Los apóstoles se entristecen al decirles Jesús que se va. Sucede algo curioso: el Señor anuncia su marcha pero nadie le pregunta adónde va. Esto nos da una idea de la tristeza tan grande que embargaba a los apóstoles. Perder el Señor, para ellos, suponía perderlo todo. ¿También para nosotros?

Pero al margen de la sorpresa de los apóstoles está el hecho de que Jesús va a irse por nuestro bien. Sube al cielo con el fin de podernos enviar el Espíritu Santo. La venida del Defensor va unida al hecho de que Jesús se vaya. La venida del Espíritu Santo va a suponer tres cosas. Por una parte dejará en evidencia el pecado, ya que la efusión del Espíritu Santo va a probar la divinidad de Jesucristo a través de las obras de la Iglesia. También de una justicia, porque Jesús sube junto al Padre y en su humanidad glorificada recibe todo poder. El que ha sido maltratado en este mundo y tratado como pecador recibe junto al Padre todo el honor que le corresponde. Finalmente la venida del Espíritu Santo testimonia que el Príncipe de este mundo ya ha sido vencido y condenado para siempre.
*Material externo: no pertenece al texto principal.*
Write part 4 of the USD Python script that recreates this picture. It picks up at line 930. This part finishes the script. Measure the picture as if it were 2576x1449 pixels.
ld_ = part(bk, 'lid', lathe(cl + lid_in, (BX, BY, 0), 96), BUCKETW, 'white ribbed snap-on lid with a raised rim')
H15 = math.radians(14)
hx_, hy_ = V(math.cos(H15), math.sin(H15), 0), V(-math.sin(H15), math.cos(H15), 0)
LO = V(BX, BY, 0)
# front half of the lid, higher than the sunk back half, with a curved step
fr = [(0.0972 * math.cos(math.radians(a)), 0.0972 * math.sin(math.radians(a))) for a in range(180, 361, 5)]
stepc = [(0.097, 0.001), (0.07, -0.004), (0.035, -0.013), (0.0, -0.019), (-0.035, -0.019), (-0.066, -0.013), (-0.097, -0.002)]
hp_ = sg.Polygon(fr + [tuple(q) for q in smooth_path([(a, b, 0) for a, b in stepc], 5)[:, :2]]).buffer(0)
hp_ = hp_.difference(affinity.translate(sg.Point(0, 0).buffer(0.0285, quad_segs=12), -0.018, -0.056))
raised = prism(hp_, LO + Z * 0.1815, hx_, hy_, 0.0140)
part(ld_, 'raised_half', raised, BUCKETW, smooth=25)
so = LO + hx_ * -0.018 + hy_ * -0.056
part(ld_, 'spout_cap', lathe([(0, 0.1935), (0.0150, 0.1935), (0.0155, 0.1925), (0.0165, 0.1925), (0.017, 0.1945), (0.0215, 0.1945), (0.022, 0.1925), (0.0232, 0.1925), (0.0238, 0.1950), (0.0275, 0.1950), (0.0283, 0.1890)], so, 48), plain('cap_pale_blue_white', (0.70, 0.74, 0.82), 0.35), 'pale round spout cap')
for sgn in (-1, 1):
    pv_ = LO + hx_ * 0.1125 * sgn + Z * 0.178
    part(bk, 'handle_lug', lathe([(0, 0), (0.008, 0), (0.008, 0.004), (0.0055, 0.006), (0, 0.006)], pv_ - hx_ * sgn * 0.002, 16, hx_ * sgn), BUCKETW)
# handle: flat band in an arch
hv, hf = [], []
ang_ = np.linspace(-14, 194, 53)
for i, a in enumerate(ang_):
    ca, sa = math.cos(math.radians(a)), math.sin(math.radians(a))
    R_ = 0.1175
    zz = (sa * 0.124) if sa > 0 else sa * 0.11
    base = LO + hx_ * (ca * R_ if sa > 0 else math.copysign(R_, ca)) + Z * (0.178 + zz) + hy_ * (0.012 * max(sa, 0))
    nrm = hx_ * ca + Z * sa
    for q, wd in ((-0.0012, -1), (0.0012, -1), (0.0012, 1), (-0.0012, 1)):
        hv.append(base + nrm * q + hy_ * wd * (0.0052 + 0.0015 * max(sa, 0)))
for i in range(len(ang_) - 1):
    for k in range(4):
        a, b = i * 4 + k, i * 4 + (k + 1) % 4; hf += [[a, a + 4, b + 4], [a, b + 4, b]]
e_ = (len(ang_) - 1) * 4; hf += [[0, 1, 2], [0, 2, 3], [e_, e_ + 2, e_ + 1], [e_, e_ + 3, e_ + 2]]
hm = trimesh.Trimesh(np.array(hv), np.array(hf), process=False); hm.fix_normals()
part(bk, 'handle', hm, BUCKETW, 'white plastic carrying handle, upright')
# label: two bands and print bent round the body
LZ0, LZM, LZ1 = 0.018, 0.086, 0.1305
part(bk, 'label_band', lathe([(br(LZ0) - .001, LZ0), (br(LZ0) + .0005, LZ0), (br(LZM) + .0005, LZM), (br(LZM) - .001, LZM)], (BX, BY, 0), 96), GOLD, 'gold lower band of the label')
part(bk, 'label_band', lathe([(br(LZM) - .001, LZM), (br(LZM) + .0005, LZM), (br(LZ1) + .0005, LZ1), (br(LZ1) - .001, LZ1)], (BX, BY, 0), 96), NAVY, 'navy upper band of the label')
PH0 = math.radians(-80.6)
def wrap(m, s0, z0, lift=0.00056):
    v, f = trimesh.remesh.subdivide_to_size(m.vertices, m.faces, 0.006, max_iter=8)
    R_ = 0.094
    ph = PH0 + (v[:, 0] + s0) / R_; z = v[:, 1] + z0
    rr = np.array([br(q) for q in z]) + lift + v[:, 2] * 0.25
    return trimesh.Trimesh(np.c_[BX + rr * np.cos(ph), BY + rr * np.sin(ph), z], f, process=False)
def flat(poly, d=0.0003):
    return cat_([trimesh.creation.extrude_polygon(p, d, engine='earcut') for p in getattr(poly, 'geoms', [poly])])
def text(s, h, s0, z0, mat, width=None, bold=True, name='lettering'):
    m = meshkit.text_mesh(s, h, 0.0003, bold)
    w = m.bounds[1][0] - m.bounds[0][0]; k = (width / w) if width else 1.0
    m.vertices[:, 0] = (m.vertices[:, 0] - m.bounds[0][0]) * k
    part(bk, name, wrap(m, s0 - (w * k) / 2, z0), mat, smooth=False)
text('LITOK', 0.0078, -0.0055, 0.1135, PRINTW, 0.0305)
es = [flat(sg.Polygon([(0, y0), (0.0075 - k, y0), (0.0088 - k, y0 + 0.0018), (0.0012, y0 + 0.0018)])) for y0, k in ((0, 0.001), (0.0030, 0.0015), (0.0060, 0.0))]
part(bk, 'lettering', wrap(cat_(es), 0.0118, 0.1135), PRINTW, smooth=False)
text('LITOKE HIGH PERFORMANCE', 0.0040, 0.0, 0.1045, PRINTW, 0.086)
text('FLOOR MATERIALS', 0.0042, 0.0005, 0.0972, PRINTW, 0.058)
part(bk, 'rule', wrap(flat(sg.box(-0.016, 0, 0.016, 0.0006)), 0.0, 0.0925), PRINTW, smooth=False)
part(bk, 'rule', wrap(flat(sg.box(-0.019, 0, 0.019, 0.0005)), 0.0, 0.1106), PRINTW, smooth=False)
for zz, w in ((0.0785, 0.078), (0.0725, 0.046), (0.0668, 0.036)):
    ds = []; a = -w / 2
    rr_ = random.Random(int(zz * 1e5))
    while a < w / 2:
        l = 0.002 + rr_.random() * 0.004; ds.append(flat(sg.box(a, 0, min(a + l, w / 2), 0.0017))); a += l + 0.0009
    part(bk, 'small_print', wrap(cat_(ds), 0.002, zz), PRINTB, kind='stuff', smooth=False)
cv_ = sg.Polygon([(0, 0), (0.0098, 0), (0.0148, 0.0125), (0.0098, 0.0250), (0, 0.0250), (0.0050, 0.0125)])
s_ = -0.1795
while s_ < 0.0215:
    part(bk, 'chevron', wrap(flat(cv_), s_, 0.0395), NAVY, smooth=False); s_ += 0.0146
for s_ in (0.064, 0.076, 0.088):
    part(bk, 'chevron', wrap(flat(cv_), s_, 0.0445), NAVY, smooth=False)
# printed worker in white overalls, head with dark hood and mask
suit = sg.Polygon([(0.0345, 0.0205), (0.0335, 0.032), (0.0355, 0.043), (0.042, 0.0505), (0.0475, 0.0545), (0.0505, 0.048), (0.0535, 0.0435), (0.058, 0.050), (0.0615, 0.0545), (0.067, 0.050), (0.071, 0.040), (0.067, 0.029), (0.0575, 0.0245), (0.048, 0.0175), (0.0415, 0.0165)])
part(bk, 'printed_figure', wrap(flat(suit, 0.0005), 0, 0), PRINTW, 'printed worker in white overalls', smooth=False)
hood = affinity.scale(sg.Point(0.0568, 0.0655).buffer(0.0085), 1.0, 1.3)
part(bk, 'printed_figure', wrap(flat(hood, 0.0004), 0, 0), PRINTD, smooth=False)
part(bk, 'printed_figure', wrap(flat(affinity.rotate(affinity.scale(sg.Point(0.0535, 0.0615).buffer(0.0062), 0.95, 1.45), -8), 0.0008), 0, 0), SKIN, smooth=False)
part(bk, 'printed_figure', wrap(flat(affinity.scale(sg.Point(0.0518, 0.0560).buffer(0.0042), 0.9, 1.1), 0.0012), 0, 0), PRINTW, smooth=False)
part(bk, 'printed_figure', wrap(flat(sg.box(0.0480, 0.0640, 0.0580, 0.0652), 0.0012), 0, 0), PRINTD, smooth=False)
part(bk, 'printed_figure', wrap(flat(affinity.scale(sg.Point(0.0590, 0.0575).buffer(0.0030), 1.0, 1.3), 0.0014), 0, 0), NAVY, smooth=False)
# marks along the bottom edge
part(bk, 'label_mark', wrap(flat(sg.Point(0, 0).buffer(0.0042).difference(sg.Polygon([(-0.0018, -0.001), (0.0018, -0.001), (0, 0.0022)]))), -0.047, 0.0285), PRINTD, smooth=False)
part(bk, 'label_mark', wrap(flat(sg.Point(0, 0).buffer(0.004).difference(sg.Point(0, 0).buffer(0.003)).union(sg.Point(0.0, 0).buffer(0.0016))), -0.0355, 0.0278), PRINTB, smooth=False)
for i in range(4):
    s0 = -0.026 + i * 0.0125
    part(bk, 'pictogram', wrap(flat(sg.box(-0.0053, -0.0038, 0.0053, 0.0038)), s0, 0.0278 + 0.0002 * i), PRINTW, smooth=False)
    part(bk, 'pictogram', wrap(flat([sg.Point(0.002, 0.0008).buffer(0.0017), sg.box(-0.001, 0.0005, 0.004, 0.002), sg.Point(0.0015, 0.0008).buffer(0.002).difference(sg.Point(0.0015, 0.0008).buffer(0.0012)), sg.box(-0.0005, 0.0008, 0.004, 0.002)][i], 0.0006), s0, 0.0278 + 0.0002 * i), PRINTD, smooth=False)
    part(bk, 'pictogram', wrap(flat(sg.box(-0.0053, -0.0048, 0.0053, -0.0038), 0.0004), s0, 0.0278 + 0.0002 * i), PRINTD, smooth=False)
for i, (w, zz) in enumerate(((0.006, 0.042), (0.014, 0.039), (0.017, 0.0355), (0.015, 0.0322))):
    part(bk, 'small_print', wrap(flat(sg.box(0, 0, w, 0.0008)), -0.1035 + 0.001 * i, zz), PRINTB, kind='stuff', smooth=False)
Jesús, pues, se va, para que su salvación pueda alcanzar a todos los hombres. Se completa así el misterio pascual en el que hemos vivido la muerte de Jesús por nuestros pecados y nuestra justificación gracias a su resurrección. Por eso Jesús va junto a Padre. Por ello, aunque sintamos la tristeza por no tener físicamente al Señor junto a nosotros, sin embargo estamos alegres por su glorificación y todos los bienes que ello supone para nosotros. Es bueno pensarlo mientras nos preparamos para celebrar su Ascensión a los cielos.

En la primera lectura se nos muestra la transformación operada por los apóstoles. Una vez más encontramos el testimonio de que todo lo que decía Jesús se cumple. Pablo y Silas, encarcelados, cantan himnos. Seguros de la victoria de Jesucristo no dejan que los cepos que les aprisionan apaguen su esperanza y por eso invocan al que nunca defrauda. Las puertas de la cárcel se abren y sin embargo los presos no abandonan la celda. Una vez más descubrimos que todas las cosas suceden en el mundo para la gloria de Dios.

Si el carcelero hubiera encontrado la cárcel vacía quizás hubiera pensado que los amigos de Pablo y Silas, muy bien organizados, les habían liberado. Pero los presos estaban dentro. Aquel hecho extraordinario lo llevó a pasar de la tentativa de suicidio a la conversión. Comprendió que aquellos hombres conocían una salvación que era mucho más grande que estar fuera de una cárcel. Incorporado a la Iglesia conocía una alegría inesperada, que se manifiesta en la fiesta familiar que organiza en su casa. Ahora ya no ha de temer nada, porque ha conocido a Aquel que siempre está con nosotros y llena totalmente nuestro corazón.